The Myth of Moon in Art and Painting

Moon in Art and Painting-moon-surface

The central role of the moon n our culture

Moon has fascinated human race for a long time and a depiction of this is seen in almost all the literature found. It was a common belief that the phase of moon had correlation with how people behaved, acted and what future holds for them. This is the mere reason that moon has been an object of discussion in the stories and artwork of almost every era.
One sculpture made out of the metal is believed to be the first one of its kind to ever have existed and it belongs to the bronze age of civilization. This sculpture has got its name from the geographical location where its discovery was made. Therefore, it goes by the name of Nebra Sky and till today it is believed to be the oldest depiction of the moon. However, some historians argue that this was more than just a sculpture and may be used by the then present humans to further assess the cosmos.
Some of the notable depictions of moon in the early artwork by famous artists are following:

Galileo Galilei’s Illustration of the Moon

Galileo Galilei was an artist before his fascination with moon made him study it even more. For this purpose, he spotted the perfect spot in hills of Tuscany along with his homemade and tuned telescope. What he saw there intrigued him even more as this was not an ordinary round object.
He got his art supplies together and let his inner artist do wonders. He studied the changes on the surface of the moon as it transitions in front of the sun and how it surfaces made shadows of the craters that were abundant on the surface of the moon. Later, Galileo Galilei published his findings in “Sidareus Nuncius” a journal of Florence and for the first-time people were able to take a closer look at the moon.

Taiso Yoshitoshi’s 100 Aspects of the Moon

Taiso Yoshitoshi tried to aggregate the depiction of lunar grandeur in Chinese and Japanese Folk Tales by creating “100 Aspects of the Moon.” The most amazing piece from his collection is the “Tsukino Katsura” which tells the tale of punishment given to Wu Gang for cutting cassia trees on the surface of the moon for eternity.

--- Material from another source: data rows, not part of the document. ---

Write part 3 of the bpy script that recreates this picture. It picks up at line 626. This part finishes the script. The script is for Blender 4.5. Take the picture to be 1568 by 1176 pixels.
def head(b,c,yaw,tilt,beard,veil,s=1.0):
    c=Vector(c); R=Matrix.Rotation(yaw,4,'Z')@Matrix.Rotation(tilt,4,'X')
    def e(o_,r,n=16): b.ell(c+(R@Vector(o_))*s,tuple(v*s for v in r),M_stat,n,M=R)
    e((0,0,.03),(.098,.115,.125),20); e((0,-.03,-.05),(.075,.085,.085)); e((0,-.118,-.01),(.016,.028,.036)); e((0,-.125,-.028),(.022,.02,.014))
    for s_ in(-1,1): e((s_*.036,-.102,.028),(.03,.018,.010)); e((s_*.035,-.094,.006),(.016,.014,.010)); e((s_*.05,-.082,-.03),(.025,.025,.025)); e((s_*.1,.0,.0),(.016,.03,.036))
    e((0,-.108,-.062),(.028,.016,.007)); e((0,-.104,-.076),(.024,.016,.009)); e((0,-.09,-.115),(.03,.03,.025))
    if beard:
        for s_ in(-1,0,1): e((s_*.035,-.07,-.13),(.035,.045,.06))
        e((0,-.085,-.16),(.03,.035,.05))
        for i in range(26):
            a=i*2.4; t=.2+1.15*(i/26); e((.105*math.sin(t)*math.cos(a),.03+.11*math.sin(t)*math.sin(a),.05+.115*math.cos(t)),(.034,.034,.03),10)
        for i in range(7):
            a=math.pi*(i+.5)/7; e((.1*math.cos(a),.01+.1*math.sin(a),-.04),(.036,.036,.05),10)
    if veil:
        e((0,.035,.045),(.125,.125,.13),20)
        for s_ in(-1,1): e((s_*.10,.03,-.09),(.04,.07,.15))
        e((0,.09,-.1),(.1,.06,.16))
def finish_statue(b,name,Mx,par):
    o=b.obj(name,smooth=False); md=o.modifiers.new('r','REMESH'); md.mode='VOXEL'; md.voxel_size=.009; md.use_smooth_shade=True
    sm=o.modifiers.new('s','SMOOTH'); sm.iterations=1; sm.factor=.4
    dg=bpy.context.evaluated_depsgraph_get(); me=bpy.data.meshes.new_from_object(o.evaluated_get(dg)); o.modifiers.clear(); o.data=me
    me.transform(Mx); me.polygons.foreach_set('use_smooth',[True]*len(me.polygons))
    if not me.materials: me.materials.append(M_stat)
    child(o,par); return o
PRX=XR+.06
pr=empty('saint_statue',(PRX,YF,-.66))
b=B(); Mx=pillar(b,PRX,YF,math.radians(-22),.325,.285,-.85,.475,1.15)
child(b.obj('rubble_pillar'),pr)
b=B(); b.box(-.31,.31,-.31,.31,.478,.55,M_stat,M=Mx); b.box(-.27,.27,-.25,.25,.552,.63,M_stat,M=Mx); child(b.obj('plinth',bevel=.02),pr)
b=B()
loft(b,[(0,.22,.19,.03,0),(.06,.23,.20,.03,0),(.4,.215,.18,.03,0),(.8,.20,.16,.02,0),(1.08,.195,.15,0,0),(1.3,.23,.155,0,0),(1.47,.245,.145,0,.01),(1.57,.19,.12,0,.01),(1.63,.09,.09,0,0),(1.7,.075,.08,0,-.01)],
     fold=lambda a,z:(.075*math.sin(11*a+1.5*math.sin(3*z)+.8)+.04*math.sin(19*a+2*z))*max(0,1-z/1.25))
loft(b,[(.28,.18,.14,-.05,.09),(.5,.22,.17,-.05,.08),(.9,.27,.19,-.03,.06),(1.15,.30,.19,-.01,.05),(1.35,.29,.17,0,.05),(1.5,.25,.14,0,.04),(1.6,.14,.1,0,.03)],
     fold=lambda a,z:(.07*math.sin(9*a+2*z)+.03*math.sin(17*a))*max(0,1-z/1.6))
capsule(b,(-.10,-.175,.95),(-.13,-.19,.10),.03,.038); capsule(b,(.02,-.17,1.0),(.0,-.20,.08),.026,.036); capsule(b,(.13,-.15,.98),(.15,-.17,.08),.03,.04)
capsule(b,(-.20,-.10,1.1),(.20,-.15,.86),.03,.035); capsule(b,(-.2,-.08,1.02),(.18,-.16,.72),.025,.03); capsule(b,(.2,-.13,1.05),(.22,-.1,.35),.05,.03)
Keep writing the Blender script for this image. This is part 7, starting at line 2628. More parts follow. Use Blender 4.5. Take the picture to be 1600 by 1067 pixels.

Vincent Van Gogh’s Starry Night

Vincent Van Gogh’s most remarkable work is the Starry Night which is actually how the night sky looked from St. Remy’s room. Some artists argue that this is not an exact depiction as there has been major improvisations done by Van Gogh to make the scene look more natural or at least what his depiction of natural looked like.

Jean Francois Millet’s the Sheepfold

In the “Sheepfold” Francois Millet has depicted a country-side scene where the plains between the two villages is lit by enchanting moon light. It is believed that he took help from his upbringing in the countryside to make this masterpiece. His artwork also has a touch of Barbizonion art in it.

Paul Pascal’s an Oasis at Night

Paul Pascal was famous for his landscape paintings. Belonging to France, he mastered in depicting Middle East, Mediterranean Coast, and Italy. His masterpiece An Oasis at Night shows a moon overlooking a lush oasis in the Middle East in the middle of the night. The blue light of the moon, over the land paints a picture of serenity. The moon shines bright and clear and is the only source of light in the picture.